▶ _WRITTEN EXERCISE_
Extract word for word the lines of the listing from its start to the line holding "COL=scene.collection", both ends kept; pictures are not part of the copy.
** Start of RECORDED DATA **
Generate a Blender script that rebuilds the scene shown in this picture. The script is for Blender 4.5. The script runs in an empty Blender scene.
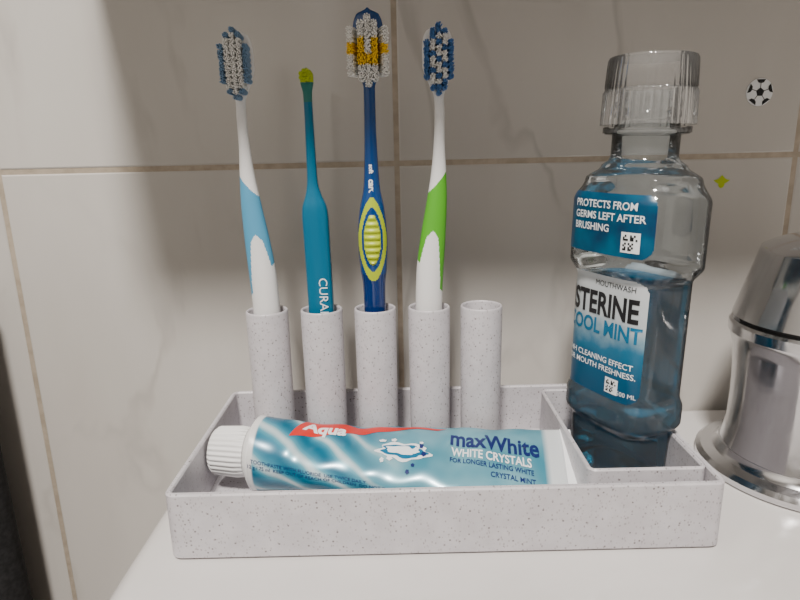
import bpy, bmesh, math, random
from math import sin, cos, pi, radians, sqrt
from mathutils import Vector, Matrix
random.seed(4)
S=0.0082   # one modelling unit = 8.2 mm
scene=bpy.context.scene
COL=scene.collection

# ------------------------------------------------------------ materials
def nm(name):
    m=bpy.data.materials.new(name); m.use_nodes=True
    return m, m.node_tree, m.node_tree.nodes, m.node_tree.links, m.node_tree.nodes['Principled BSDF']
def mat(name,col,rough=.4,metal=0,trans=0,ior=1.45,coat=0,sss=0,spec=.5):
    m,t,n,l,p=nm(name)
    p.inputs['Base Color'].default_value=(*col,1); p.inputs['Roughness'].default_value=rough
    p.inputs['Metallic'].default_value=metal; p.inputs['Transmission Weight'].default_value=trans
    p.inputs['IOR'].default_value=ior; p.inputs['Coat Weight'].default_value=coat
    p.inputs['Specular IOR Level'].default_value=spec
    return m
def ramp(n,pts,interp='LINEAR'):
    r=n.new('ShaderNodeValToRGB'); cr=r.color_ramp; cr.interpolation=interp
    while len(cr.elements)>1: cr.elements.remove(cr.elements[-1])
    cr.elements[0].position=pts[0][0]; cr.elements[0].color=(*pts[0][1],1)
    for p,c in pts[1:]:
        e=cr.elements.new(p); e.color=(*c,1)
    return r
def mixc(n,l,fac,a,b):
    m=n.new('ShaderNodeMix'); m.data_type='RGBA'
    for sock,v in ((m.inputs[0],fac),(m.inputs[6],a),(m.inputs[7],b)):
        if isinstance(v,(int,float)): sock.default_value=v
        elif isinstance(v,tuple): sock.default_value=(*v,1)
        else: l.new(v,sock)
    return m.outputs[2]

def speckle():
    m,t,n,l,p=nm('wheat_straw_plastic')
    tc=n.new('ShaderNodeTexCoord')
    v1=n.new('ShaderNodeTexVoronoi'); v1.inputs['Scale'].default_value=4.6
    v2=n.new('ShaderNodeTexVoronoi'); v2.inputs['Scale'].default_value=8.5
    mp=n.new('ShaderNodeMapping'); mp.inputs['Scale'].default_value=(1,1,.6); mp.inputs['Rotation'].default_value=(.3,.5,.2)
    l.new(tc.outputs['Object'],v1.inputs['Vector']); l.new(tc.outputs['Object'],mp.inputs[0]); l.new(mp.outputs[0],v2.inputs['Vector'])
    r1=ramp(n,[(0,(1,1,1)),(.16,(.85,.85,.85)),(.27,(0,0,0))]); l.new(v1.outputs['Distance'],r1.inputs[0])
    r2=ramp(n,[(0,(.9,.9,.9)),(.24,(.75,.75,.75)),(.37,(0,0,0))]); l.new(v2.outputs['Distance'],r2.inputs[0])
    sep=n.new('ShaderNodeSeparateColor'); l.new(v1.outputs['Color'],sep.inputs[0])
    k1=ramp(n,[(.5,(0,0,0)),(.53,(.3,.3,.3)),(.85,(.95,.95,.95))]); l.new(sep.outputs[0],k1.inputs[0])
    sep2=n.new('ShaderNodeSeparateColor'); l.new(v2.outputs['Color'],sep2.inputs[0])
    k2=ramp(n,[(.5,(0,0,0)),(.55,(.25,.25,.25)),(1,(.75,.75,.75))]); l.new(sep2.outputs[0],k2.inputs[0])
    def mul(a,b):
        x=n.new('ShaderNodeMath'); x.operation='MULTIPLY'; l.new(a,x.inputs[0]); l.new(b,x.inputs[1]); return x.outputs[0]
    ns=n.new('ShaderNodeTexNoise'); ns.inputs['Scale'].default_value=1.1; ns.inputs['Detail'].default_value=4
    l.new(tc.outputs['Object'],ns.inputs['Vector'])
    rb=ramp(n,[(.35,(.50,.48,.51)),(.65,(.56,.54,.57))]); l.new(ns.outputs['Fac'],rb.inputs[0])
    c=mixc(n,l,mul(r1.outputs[0],k1.outputs[0]),rb.outputs[0],(.12,.10,.10))
    c=mixc(n,l,mul(r2.outputs[0],k2.outputs[0]),c,(.18,.15,.155))
    l.new(c,p.inputs['Base Color']); p.inputs['Roughness'].default_value=.4
    b=n.new('ShaderNodeBump'); b.inputs['Strength'].default_value=.12; b.inputs['Distance'].default_value=.0004
    n2=n.new('ShaderNodeTexNoise'); n2.inputs['Scale'].default_value=14; l.new(tc.outputs['Object'],n2.inputs['Vector'])
    l.new(n2.outputs['Fac'],b.inputs['Height']); l.new(b.outputs[0],p.inputs['Normal'])
    return m
M_SPK=speckle()

def tilemat():
    m,t,n,l,p=nm('marble_tile')
    tc=n.new('ShaderNodeTexCoord')
    mp=n.new('ShaderNodeMapping'); mp.inputs['Rotation'].default_value=(0,.75,0); mp.inputs['Scale'].default_value=(1.2,1,.4)
    l.new(tc.outputs['Object'],mp.inputs[0])
    ns=n.new('ShaderNodeTexNoise'); ns.inputs['Scale'].default_value=.07; ns.inputs['Detail'].default_value=5; ns.inputs['Distortion'].default_value=.6
    ns.inputs['Roughness'].default_value=.48
    l.new(mp.outputs[0],ns.inputs['Vector'])
    r=ramp(n,[(.484,(0,0,0)),(.498,(1,1,1)),(.502,(.8,.8,.8)),(.52,(0,0,0))]); l.new(ns.outputs['Fac'],r.inputs[0])
    n2=n.new('ShaderNodeTexNoise'); n2.inputs['Scale'].default_value=.09; n2.inputs['Detail'].default_value=5; l.new(mp.outputs[0],n2.inputs['Vector'])
    rb=ramp(n,[(.3,(.51,.485,.455)),(.7,(.60,.58,.55))]); l.new(n2.outputs['Fac'],rb.inputs[0])
    n3=n.new('ShaderNodeTexNoise'); n3.inputs['Scale'].default_value=.12; l.new(tc.outputs['Object'],n3.inputs['Vector'])
    k3=ramp(n,[(.40,(.05,.05,.05)),(.60,(.45,.45,.45))]); l.new(n3.outputs['Fac'],k3.inputs[0])
    mu=n.new('ShaderNodeMath'); mu.operation='MULTIPLY'; l.new(r.outputs[0],mu.inputs[0]); l.new(k3.outputs[0],mu.inputs[1])
    c=mixc(n,l,mu.outputs[0],rb.outputs[0],(.30,.28,.26))
    l.new(c,p.inputs['Base Color']); p.inputs['Roughness'].default_value=.12
    return m
M_TILE=tilemat()
def noisy(name,a,b,scale,rough):
    m,t,n,l,p=nm(name); tc=n.new('ShaderNodeTexCoord'); ns=n.new('ShaderNodeTexNoise'); ns.inputs['Scale'].default_value=scale
    ns.inputs['Detail'].default_value=5; l.new(tc.outputs['Object'],ns.inputs['Vector'])
    r=ramp(n,[(.35,a),(.65,b)]); l.new(ns.outputs['Fac'],r.inputs[0]); l.new(r.outputs[0],p.inputs['Base Color']); p.inputs['Roughness'].default_value=rough
    return m
M_GROUT=noisy('grout',(.38,.32,.25),(.47,.40,.32),1.5,.9)
M_PLASTER=noisy('plaster',(.34,.33,.31),(.40,.385,.36),.2,.8)
M_FLOOR=noisy('floor_tile',(.10,.09,.08),(.15,.13,.12),.1,.4)
M_DOOR=noisy('door_wood',(.04,.025,.018),(.07,.045,.03),.3,.4)
M_CERAMIC=noisy('ceramic',(.60,.58,.57),(.64,.62,.61),.15,.07)
def chrome():
    m,t,n,l,p=nm('chrome'); p.inputs['Base Color'].default_value=(.66,.66,.68,1); p.inputs['Metallic'].default_value=1
    tc=n.new('ShaderNodeTexCoord'); ns=n.new('ShaderNodeTexNoise'); ns.inputs['Scale'].default_value=1.2; ns.inputs['Detail'].default_value=6; l.new(tc.outputs['Object'],ns.inputs['Vector'])
    r=ramp(n,[(.4,(.10,.10,.10)),(.7,(.22,.22,.22))]); l.new(ns.outputs['Fac'],r.inputs[0]); l.new(r.outputs[0],p.inputs['Roughness'])
    return m
M_CHROME=chrome()
M_WHITE=mat('white_plastic',(.78,.78,.78),.28)
M_LBLUE=mat('light_blue_rubber',(.08,.32,.52),.45)
M_GREEN=mat('green_rubber',(.09,.40,.02),.4)
M_TEAL=mat('teal_plastic',(.0,.13,.24),.28)
M_DTEAL=mat('dark_green_plastic',(.02,.16,.14),.3)
M_LIME=mat('lime_rubber',(.42,.52,.01),.4)
M_NAVY=mat('blue_plastic',(.0,.045,.19),.2,coat=.4)
M_NAVYT=mat('clear_blue_plastic',(.0,.03,.18),.12,trans=.3,coat=.5)
M_BW=mat('bristle_white',(.92,.92,.90),.5)
M_BB=mat('bristle_blue',(.07,.20,.48),.5)
M_BLB=mat('bristle_light_blue',(.20,.33,.50),.5)
M_BY=mat('bristle_yellow',(.98,.66,.01),.5)
M_RED=mat('print_red',(.60,.02,.015),.35)
M_PNAVY=mat('print_navy',(.01,.02,.12),.35)
M_PWHITE=mat('print_white',(.82,.84,.86),.35)
M_PBLACK=mat('print_black',(.01,.01,.012),.35)
M_PTEAL=mat('print_teal',(.0,.13,.26),.35)
M_DARK=noisy('dark_cloth',(.008,.008,.009),(.02,.02,.022),3,.95)
M_MIRROR=mat('mirror',(.85,.87,.87),.02,1)
M_WOOD=mat('cabinet_lacquer',(.6,.58,.55),.35)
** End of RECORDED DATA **
▶ _EXPECTED OUTPUT_
Generate a Blender script that rebuilds the scene shown in this picture. The script is for Blender 4.5. The script runs in an empty Blender scene.
import bpy, bmesh, math, random
from math import sin, cos, pi, radians, sqrt
from mathutils import Vector, Matrix
random.seed(4)
S=0.0082   # one modelling unit = 8.2 mm
scene=bpy.context.scene
COL=scene.collection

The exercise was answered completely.